Myth:  This Generation of Americans Can’t Save As Much As Their Parents Did

  • After the dot-com bubble pop, the impact of the 9/11, and the shock of the Great Recession, you would think that this generation would be cash-strapped versus those that retired in the prosperous 1960s, 1970s, or go-go 1980s.  However, a report from the Department of Labor shows that retirement savings rates have grown from 6.0% in 1975 to 8.3% in 2013.  That change represents billions of dollars voluntarily committed annually to planning for retirement.  I think that as attitudes have changed from “my company will take care of me” (pensions) to ‘I have to take care of myself” (401k), people have become more financially literate and more committed to saving.

Myth: Companies Have Pushed The Burden Of Retirement Savings To Employees

  • This myth seems to make sense – companies have stopped traditional defined benefit plans and replaced them with 401k plans that put the onus on workers to save for themselves.  Fact is, few people – only about 35% of workers in the 1960s and 1970s – ever qualified for those gold standard pensions in the first place.  Many more workers are now participating in 401k plans and employers are contributing matching dollars.  A report from the Department of Labor shows that company contributions to retirement plans (as % income) have more than TRIPLED –  from 2.0% in 1975 to 6.4% in 2013.

Myth: Few People Have Saved Enough To Replace A Fraction of Their Pre-Retirement Income

  • Financial experts don’t always agree on what % of your pre-retirement income you should save to replace.  Combined with pensions and social security, most experts advise saving enough to be able to replace between 75-100% of pre-retirement income.  Data from the SSA MINT study shows that most are well-set against this goal.  A majority (55%) are expected to have more than 100% of replacement income (20% are at 200%) with another 35% having between 50%-100%.  Just under 10% are said to have less than 50% of replacement income.

Myth: Financial Concerns Will Increase In Retirement

  • Many people worry that as they grow older and retire that the cost of everything will become more of a concern.  A Census Bureau study on Health & Retirement shows that these concerns are often misplaced.  While 41% of Americans expected to see a decline in lifestyle in retirement, 85% of them later reported their lifestyle spending to be “better” or “about the same”.  I would guess that it is difficult for people to individually project the advances in society and technology that make life better and less expensive over the decades.

Myth: One’s Retirement Lifestyle Is Less Comfortable Than In The Past

  • A 2015 Gallup study showed that 79% of retirees were living a financially comfortable lifestyle.  This number was equal to retirees that were polled 15 years earlier.  Despite the economic hardships since the dot.com bubble burst in 2000, retirees are still very positive about their individual experience.

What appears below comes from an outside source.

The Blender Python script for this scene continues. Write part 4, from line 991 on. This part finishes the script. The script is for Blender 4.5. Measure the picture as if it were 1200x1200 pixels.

Myth: Net Worth Declines In Retirement As People ‘Spend To The End’

  • Everyone hopes to make their money last in retirement and people worry that they might run out of money.  Nonetheless, a longitudinal study completed by American Enterprise Institute showed that people’s net worth tends to go UP in retirement, not the other way.  The study showed net worth by age over time: net worth at age 90 was about 25% higher than the same people had at  age 65 (in constant dollars).

As you look at all of these myths and the angst that often accompanies them, the message is not to panic.  Americans do not seem to be facing a retirement crisis – in fact, each generation seems to be planning and preparing in a more sophisticated way than ever before. 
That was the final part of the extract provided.